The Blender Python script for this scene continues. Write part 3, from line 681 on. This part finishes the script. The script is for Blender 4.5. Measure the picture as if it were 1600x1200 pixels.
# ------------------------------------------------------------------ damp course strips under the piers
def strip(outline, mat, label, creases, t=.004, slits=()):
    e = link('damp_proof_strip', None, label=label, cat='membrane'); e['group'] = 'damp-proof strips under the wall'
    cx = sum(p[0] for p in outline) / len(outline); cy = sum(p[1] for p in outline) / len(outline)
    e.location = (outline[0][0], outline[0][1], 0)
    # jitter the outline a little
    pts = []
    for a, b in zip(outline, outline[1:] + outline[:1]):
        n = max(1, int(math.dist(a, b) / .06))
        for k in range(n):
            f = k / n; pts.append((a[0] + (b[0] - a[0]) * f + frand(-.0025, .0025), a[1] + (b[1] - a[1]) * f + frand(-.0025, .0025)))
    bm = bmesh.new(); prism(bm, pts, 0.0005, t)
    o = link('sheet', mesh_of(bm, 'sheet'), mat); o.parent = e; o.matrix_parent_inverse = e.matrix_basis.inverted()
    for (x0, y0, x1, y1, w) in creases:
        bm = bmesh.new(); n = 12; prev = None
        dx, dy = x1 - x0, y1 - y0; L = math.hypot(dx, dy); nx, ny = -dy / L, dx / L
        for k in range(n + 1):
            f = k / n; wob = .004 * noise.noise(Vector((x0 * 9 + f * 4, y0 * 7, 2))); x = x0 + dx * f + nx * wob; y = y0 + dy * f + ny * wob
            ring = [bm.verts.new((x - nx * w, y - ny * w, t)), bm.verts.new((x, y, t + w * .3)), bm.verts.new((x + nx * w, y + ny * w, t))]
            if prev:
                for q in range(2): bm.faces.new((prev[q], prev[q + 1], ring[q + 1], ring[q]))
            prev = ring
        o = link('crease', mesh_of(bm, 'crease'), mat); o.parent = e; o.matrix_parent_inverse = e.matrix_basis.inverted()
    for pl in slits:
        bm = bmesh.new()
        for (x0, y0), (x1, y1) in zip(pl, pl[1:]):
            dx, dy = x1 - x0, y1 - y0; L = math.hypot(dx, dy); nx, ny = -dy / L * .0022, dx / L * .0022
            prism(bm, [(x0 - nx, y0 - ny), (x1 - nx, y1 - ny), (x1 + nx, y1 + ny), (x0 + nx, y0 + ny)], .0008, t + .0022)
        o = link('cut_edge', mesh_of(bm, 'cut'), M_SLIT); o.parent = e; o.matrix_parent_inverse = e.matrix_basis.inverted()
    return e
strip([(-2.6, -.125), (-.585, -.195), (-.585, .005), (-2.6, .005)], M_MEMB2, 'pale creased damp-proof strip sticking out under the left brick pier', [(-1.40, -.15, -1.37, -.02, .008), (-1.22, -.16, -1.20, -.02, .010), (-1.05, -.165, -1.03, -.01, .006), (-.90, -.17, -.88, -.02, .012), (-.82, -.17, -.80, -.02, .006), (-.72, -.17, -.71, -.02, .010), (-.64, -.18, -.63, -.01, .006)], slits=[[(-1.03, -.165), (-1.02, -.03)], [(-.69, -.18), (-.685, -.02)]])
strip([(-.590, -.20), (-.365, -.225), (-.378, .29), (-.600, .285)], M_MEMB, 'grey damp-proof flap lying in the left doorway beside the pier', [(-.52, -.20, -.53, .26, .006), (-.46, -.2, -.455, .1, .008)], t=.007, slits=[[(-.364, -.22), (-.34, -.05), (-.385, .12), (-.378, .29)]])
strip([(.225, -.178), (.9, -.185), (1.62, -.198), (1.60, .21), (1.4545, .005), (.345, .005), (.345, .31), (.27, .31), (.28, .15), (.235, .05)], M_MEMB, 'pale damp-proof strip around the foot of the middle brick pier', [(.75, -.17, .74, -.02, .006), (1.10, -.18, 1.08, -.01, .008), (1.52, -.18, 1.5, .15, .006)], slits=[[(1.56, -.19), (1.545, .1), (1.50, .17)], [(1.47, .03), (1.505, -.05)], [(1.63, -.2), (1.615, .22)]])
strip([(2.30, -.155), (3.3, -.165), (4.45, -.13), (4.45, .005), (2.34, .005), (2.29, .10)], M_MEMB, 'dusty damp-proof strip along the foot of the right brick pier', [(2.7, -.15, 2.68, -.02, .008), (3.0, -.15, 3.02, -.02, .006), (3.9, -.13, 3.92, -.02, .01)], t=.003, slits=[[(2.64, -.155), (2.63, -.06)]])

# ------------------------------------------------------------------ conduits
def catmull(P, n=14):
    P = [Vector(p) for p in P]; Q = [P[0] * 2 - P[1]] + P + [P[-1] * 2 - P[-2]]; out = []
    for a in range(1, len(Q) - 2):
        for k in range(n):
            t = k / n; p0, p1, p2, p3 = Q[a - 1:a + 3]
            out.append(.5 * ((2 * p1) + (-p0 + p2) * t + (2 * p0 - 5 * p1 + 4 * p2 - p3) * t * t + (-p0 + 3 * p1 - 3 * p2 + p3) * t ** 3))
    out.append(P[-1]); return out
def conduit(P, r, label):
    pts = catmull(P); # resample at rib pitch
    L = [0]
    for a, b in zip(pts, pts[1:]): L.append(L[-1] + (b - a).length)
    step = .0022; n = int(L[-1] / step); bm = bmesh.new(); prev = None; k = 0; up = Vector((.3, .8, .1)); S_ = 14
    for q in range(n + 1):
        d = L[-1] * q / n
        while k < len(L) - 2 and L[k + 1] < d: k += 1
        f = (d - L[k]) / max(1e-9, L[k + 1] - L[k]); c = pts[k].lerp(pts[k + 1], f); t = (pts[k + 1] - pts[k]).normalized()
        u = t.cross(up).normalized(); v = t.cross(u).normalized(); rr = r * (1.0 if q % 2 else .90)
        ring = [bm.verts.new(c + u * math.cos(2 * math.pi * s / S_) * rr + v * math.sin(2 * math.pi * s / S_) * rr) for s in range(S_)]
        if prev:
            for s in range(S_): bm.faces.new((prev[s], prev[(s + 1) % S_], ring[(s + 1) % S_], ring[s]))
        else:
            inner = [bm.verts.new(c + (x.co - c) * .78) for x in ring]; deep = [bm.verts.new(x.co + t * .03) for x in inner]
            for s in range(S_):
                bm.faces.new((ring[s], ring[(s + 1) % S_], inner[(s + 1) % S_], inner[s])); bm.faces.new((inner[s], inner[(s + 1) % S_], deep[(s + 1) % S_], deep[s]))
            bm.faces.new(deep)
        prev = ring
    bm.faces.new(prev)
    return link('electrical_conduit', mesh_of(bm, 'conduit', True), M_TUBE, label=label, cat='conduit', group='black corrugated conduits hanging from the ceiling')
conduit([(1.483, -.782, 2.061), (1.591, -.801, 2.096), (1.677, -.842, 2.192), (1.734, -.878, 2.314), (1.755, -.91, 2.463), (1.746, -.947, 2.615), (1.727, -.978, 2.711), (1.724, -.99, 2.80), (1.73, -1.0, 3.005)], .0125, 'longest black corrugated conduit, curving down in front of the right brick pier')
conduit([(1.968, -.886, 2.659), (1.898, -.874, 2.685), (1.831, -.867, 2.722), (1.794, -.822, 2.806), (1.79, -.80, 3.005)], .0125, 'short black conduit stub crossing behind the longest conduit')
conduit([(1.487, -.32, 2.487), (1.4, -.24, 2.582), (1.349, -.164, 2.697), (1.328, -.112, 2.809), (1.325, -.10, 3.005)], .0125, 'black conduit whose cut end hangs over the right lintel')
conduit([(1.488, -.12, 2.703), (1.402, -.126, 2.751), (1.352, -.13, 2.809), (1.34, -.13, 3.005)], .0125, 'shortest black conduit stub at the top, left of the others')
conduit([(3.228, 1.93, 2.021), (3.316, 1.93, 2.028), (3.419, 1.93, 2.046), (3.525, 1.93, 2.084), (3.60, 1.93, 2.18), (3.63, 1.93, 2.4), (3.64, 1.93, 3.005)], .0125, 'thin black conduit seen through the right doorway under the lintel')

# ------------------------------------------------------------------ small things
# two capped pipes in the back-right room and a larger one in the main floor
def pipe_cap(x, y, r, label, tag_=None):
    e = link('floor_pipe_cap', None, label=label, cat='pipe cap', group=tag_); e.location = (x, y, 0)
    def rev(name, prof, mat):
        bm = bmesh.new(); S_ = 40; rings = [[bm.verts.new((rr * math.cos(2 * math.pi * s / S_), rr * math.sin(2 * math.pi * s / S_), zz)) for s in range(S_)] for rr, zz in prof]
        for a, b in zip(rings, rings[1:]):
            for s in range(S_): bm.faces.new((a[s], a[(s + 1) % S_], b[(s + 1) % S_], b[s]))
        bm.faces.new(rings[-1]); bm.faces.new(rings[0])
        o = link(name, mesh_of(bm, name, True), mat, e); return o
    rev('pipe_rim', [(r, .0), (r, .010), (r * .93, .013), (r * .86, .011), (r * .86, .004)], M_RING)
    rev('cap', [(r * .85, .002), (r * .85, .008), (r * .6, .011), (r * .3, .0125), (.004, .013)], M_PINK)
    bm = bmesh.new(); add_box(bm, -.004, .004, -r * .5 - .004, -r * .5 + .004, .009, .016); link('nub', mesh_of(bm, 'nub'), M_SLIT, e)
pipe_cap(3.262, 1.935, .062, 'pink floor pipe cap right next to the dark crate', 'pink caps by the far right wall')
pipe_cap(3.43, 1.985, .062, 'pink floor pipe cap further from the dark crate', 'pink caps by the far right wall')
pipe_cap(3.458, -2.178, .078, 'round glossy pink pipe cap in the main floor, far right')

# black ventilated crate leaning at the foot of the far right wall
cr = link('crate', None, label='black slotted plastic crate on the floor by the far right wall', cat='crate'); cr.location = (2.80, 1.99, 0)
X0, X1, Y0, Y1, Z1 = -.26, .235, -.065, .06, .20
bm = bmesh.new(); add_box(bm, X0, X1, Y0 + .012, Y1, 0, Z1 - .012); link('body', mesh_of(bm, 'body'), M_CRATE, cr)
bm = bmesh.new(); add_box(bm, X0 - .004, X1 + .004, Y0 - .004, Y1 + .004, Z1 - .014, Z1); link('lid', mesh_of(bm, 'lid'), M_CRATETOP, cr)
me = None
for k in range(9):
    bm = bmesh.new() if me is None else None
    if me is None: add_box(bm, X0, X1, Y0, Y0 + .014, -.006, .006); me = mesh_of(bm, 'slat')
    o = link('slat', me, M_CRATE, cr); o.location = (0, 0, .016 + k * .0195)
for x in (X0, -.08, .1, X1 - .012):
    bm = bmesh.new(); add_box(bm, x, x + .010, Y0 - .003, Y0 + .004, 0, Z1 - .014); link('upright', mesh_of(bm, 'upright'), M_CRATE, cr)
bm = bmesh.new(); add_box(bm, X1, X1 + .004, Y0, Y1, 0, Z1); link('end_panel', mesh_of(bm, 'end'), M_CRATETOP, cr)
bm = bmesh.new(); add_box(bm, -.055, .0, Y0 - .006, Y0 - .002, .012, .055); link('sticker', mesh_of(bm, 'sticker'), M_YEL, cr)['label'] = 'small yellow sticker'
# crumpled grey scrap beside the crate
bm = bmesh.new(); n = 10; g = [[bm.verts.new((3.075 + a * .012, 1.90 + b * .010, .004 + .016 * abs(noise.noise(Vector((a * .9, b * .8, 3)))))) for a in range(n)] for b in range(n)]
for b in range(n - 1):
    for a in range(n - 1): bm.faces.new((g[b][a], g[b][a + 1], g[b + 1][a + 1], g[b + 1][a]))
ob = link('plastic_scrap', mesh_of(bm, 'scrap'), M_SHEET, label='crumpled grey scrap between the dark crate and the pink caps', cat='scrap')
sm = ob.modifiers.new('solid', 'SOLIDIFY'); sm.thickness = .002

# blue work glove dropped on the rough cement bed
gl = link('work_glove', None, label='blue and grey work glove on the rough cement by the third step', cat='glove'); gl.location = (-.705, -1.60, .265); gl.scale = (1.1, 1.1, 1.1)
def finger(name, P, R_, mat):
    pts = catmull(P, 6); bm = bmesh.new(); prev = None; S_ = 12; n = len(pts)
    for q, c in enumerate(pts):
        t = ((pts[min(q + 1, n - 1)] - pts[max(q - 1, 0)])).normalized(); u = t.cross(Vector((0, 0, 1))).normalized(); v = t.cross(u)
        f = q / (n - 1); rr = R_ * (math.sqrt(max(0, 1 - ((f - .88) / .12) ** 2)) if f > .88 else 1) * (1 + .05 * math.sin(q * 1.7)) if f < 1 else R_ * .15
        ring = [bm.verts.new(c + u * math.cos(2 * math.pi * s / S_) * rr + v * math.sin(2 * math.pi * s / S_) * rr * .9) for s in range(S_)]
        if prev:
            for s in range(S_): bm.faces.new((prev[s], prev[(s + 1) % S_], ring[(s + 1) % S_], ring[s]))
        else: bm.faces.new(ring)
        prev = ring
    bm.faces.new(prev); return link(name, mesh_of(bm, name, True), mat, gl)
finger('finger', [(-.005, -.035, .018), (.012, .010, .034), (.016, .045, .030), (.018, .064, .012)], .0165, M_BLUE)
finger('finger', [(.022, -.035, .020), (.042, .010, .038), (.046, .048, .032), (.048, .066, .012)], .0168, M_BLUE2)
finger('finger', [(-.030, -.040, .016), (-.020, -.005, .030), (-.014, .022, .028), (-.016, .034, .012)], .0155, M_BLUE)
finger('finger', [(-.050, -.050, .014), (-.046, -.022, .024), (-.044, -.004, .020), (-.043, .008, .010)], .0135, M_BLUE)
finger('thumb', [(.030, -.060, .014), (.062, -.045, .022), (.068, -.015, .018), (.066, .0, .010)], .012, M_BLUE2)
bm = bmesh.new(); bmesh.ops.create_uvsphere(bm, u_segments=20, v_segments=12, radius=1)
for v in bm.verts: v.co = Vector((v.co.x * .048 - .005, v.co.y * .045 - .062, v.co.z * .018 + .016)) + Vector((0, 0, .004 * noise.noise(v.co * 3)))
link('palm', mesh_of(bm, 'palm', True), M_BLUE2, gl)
------------------------------
YOUR INSTRUCTIONS ::
Search the listing for the word "from". Copy every line in which it occurs.

ANSWER FOR THIS EXERCISE ::
The Blender Python script for this scene continues. Write part 3, from line 681 on. This part finishes the script. The script is for Blender 4.5. Measure the picture as if it were 1600x1200 pixels.
    return link('electrical_conduit', mesh_of(bm, 'conduit', True), M_TUBE, label=label, cat='conduit', group='black corrugated conduits hanging from the ceiling')
pipe_cap(3.43, 1.985, .062, 'pink floor pipe cap further from the dark crate', 'pink caps by the far right wall')